Lee : le réel derrière la photo
Alors autant le dire, ça commence mal, par une série de clichés : cigarette, alcool, sexe, copines en voiture et déjeuner sur l’herbe (pour le cas où vous n’auriez pas vu la référence du tableau qui se cache derrière la photo - ce qui lui fait raconter tout autre chose). Voilà tous les poncifs de l’américaine libérée, qui vont donner lieu à des dialogues affligeants. Passons.
Signalons seulement que Lee Miller est jouée par Kate Winslet - qui, à presque 50 ans, incarne en 1937 à Mougins une Lee de 30 ans. Un casting plutôt à rebours de ce qui se fait habituellement. Le réel du film étant comme déjà moins glamour que celui donné à voir dans les photos N&B. Les photos de presse apparaissent ici comme incapables de communiquer le réel - et c’est le cinéma qui prend le relais pour leur donner de la profondeur.
Un regard situé
Le film montre (de manière appuyée) qu’en tant que femme, Lee ne peut pas accéder à certains espaces. Un regard situé, c’est d’abord un regard limité par la réalité sociale (ici en l’occurrence l’armée). Un point de vue est situé d’abord par ce à quoi il ne peut pas accéder du fait d’une condition sociale. La force du personnage est de faire quelque chose de ces limites, qu’elle photographie de jeunes femmes pendant le blitz à Londres ou des blessés à l’hôpital militaire.
Lee souligne ensuite qu’un regard est toujours nourri de sa propre histoire : Lee Miller connaît la domination masculine et les violences faites aux femmes. Son regard capte des évènements du fait qu’ils ont pour elle une résonance personnelle. C’est aussi vrai pour son collègue David Sherman : il prend le chemin des camps d’extermination en tant que photographe qui va se souvenir qu’il est juif.
Vivre la guerre
Ce biopic, qui se déroule en grande partie pendant la seconde guerre mondiale, rappelle aussi que la guerre n’est pas la même selon là où on se trouve : elle est un évènement qui produit une pluralité de situations, bien que toutes ramenées sous un même terme.
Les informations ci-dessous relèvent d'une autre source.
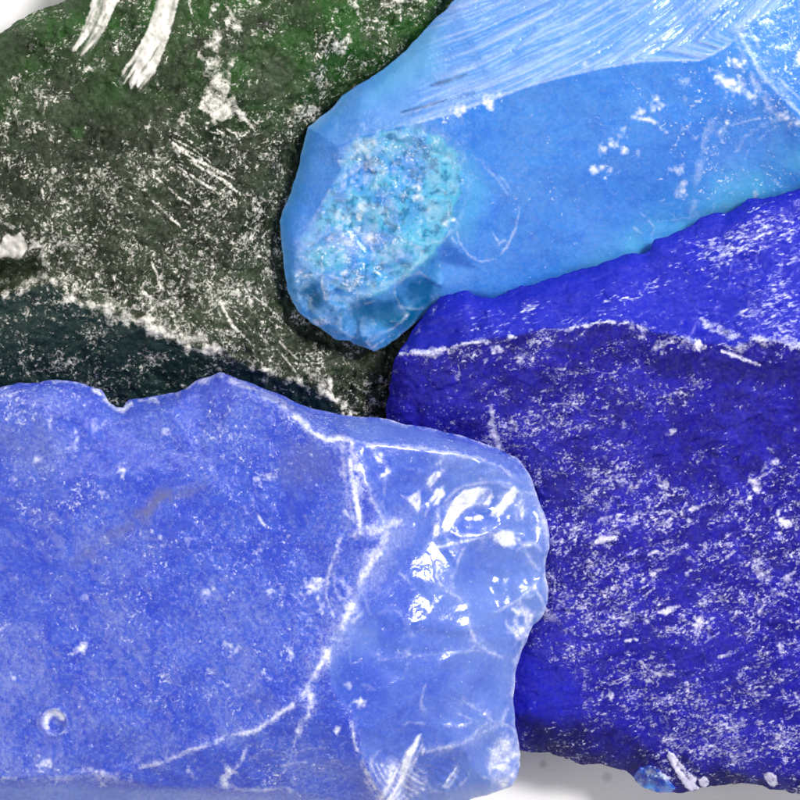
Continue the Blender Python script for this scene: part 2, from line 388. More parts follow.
def green_feats(P, e):
    U, V = P[:, 0], P[:, 1]
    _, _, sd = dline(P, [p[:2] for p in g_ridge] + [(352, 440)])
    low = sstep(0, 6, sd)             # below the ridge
    dz = 2.4 * fbm(P, 30, 4, 3) + shards(P, 11, 9, .28) * (1 - 0.5 * low) + shards(P, 5.5, 8, .25)
    dz += 1.5 * (1 - np.abs(fbm(P, 13, 3, 14)) * 2)
    frost_glint = np.zeros(len(P))
    # hackle streaks: raised slivers with grooves running along them
    for k, (poly, cl) in enumerate(((GS1, [(106,-10),(100,14),(90,36),(75,56)]), (GS2, [(168,-10),(160,24),(146,58),(126,92)]))):
        m = F(P, poly, 1.2, 1, 1.0, 30 + k)
        d, t, s = dline(P, cl)
        g = fbm(np.stack([s, t * 5], 1), 4.2, 2, 40 + k)
        slit = mx(*[L(P, q, 1.5, 1, .3, .15, 45 + i) for i, q in enumerate(([(106,14),(98,32),(87,46),(80,55)], [(101,-4),(96,14),(88,30)]) if k == 0 else ([(160,44),(150,60),(140,74),(133,92)], [(155,2),(148,24),(140,40)], [(150,74),(143,84),(138,94)]))])
        frost_glint = mx(frost_glint, m * np.clip(0.95 + 0.55 * g, 0, 1.1) * (1 - .8 * slit) * sstep(-.25, .35, g * 1.3 + (0.93 - t) * 5)); dz += m * (0.8 + 1.6 * g - 1.5 * slit)
    mp = F(P, GP, 2.0, 1, 4.0, 60)
    frost_glint = mx(frost_glint, mp * np.clip(0.44 + 0.007 * (V - 75) + 0.35 * fbm(P, 9, 4, 61), 0.1, 0.9)); dz += mp * (0.6 + 1.6 * fbm(P, 9, 3, 62))
    mc = F(P, GC, 1.5, 1, 1.5, 65)
    frost_glint = mx(frost_glint, mc * (0.85 + 0.3 * fbm(P, 6, 3, 66))); dz += mc * (1.0 + 1.5 * fbm(P, 8, 3, 67))
    frost_glint = mx(frost_glint, dots(P, [(32,247,4.5,1),(183,120,3.5,1),(218,112,6,.95),(345,406,4,.9),(349,413,4,.9),(228,20,5,.6),(235,26,5,.6),(213,8,4,.7),(158,158,3,.9),(55,170,4,.8),(40,95,5,.5),(90,68,3,.8),(352,3,6,.7),(358,14,4,.6),(312,110,7,.55),(322,96,6,.5),(337,44,6,.8),(341,52,5,.6),(320,80,8,.35),(375,20,3,.8),(384,52,3,.6),(336,10,4,.5),(395,3,8,.7),(178,150,5,.6),(52,137,3,.8)]))
    S_ = [([(188,-3),(190,8),(193,16)],1.6,.7),([(215,-4),(213,8)],2.6,.7),([(228,8),(233,18),(238,26)],2.5,.6),
          ([(172,118),(200,128),(225,136)],1.1,.8),([(172,142),(195,160),(216,169),(235,179)],1.5,.9),([(163,157),(195,178),(214,190),(235,205)],1.4,.95),([(157,178),(180,198),(205,212)],1.3,.9),([(152,200),(170,217),(186,231)],1.6,.9),
          ([(222,126),(236,134),(243,148)],1.2,.8),([(214,128),(230,138),(237,151)],1.2,.8),([(206,130),(222,141),(229,153)],1.0,.6),([(205,180),(220,189),(234,197)],1.2,.7),([(176,146),(190,152)],2.5,.6),([(200,160),(222,175)],2.0,.5),
          ([(150,258),(157,274),(161,290)],1.7,.75),([(219,300),(232,325),(254,346)],1.9,.8),([(190,320),(208,341)],1.3,.7),([(330,369),(330.5,396)],1.9,1.0),([(250,293),(268,308),(284,326)],1.1,.65),([(240,299),(258,318),(280,342),(306,368)],1.1,.6),([(262,300),(284,322),(304,346)],1.0,.55),([(268,330),(290,352),(310,370)],1.1,.6),([(280,352),(296,372)],1.2,.6),([(256,330),(270,346)],1.2,.6),([(38,205),(45,215),(50,226)],1.6,.6),([(40,186),(44,196)],1.6,.6),([(45,100),(44,118)],1.4,.5),([(30,85),(45,100)],1.2,.4),([(0,120),(10,150),(30,180)],1.5,.25),
          ([(18,20),(40,15),(62,10)],1.8,.55),([(28,22),(50,17),(66,16)],1.4,.4)]
    r2 = random.Random(5)
    for _ in range(46):                      # scratches that run down to the right
        u0, v0 = r2.uniform(0, 300), r2.uniform(120, 370); an = math.radians(r2.gauss(44, 9)); ln = r2.uniform(8, 30)
        if v0 < 380 - 0.25 * (300 - u0): S_.append(([(u0, v0), (u0 + ln * .5 * math.cos(an - .1), v0 + ln * .5 * math.sin(an - .1)), (u0 + ln * math.cos(an), v0 + ln * math.sin(an))], r2.uniform(.6, 1.1), r2.uniform(.3, .65)))
    for q in range(9):                       # the fan of fine hackles under the pale patch
        u0 = 168 + 4.5 * q; v0 = 130 + 9 * q - 0.5 * q * q
        S_.append(([(u0, v0), (u0 + 22, v0 + 11), (u0 + 42, v0 + 27)], r2.uniform(.7, 1.2), r2.uniform(.55, .95)))
    for k, (pl, w, a) in enumerate(S_):
        q = L(P, pl, w, a, 0.4, 0.5, 100 + k, 0.15); frost_glint = mx(frost_glint, q); dz += 0.5 * q
    rz = [p[:2] for p in g_ridge]
    rb = L(P, rz, 7.5, 0.85, 0.7, 0, 80, 0.35) * np.clip(.9 + .8 * fbm(P, 6, 3, 83), .15, 1.2)
    rb2 = L(P, [(u + 2, v - 7) for u, v in rz], 9, 0.42, 0.6, 0, 81, 0.5)
    lr = L(P, [(-10,216),(20,230),(35,238),(42,250),(45,268),(45,282)], 2.6, 0.65, 0.5, 0, 82, 0.3)
    frost_glint = mx(frost_glint, rb, rb2, lr); dz += 0.8 * rb
    # concave pit under the chip
    pit = F(P, [(-10,262),(20,264),(38,262),(43,272),(40,283),(15,288),(-10,291)], 4, 1, 2, 90)
    dz -= 9 * pit
    # wear: grey-white flecking is dense low and left, thin on the greener top
    dens = 0.41 + 0.08 * fbm(P, 60, 3, 70) + 0.24 * fbm(P, 16, 3, 71)
    dens += 0.10 * sstep(80, 230, V) - 0.14 * F(P, [(60,100),(150,60),(215,75),(200,110),(150,150),(80,150)], 25)
    dens -= 0.5 * F(P, [(-10,32),(30,38),(22,60),(6,82),(-10,90)], 5) + 0.35 * pit
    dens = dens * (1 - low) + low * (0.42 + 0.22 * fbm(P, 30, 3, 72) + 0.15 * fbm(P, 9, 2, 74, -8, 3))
    near = np.exp(-np.hypot(U - 405, V - 345) / 45); dens -= 0.25 * near
    # bottle green where the glass is clean, grey green where ground
    tint = sstep(150, 0, V + 40 * fbm(P, 50, 3, 73) - 0.12 * np.maximum(U - 150, 0)) * 0.9 + F(P, [(70,128),(82,125),(86,135),(76,140)], 4, .9, 2)
    tint = np.clip(tint * (0.55 + 0.6 * fbm(P, 22, 4, 75)) , 0, 1)
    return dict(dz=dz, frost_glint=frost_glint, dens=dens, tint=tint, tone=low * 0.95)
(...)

Selon que l’on est à Paris ou à Londres, qu’on est un infirmier arrivant dans les camps ou un officier installé dans le bureau d’Hitler, le mot « guerre » ne renvoie pas à la même réalité.
Nous qui avons l’habitude de vivre de loin, derrière les médias, toutes les catastrophes de notre temps, pourrions mieux prendre en compte cette distance. Ce n’est parce qu’on voit des images, qu’on écoute des analyses, qu’on éprouve de la colère ou de la compassion, qu’on vit le trauma. Avec lequel il faut tenter de vivre.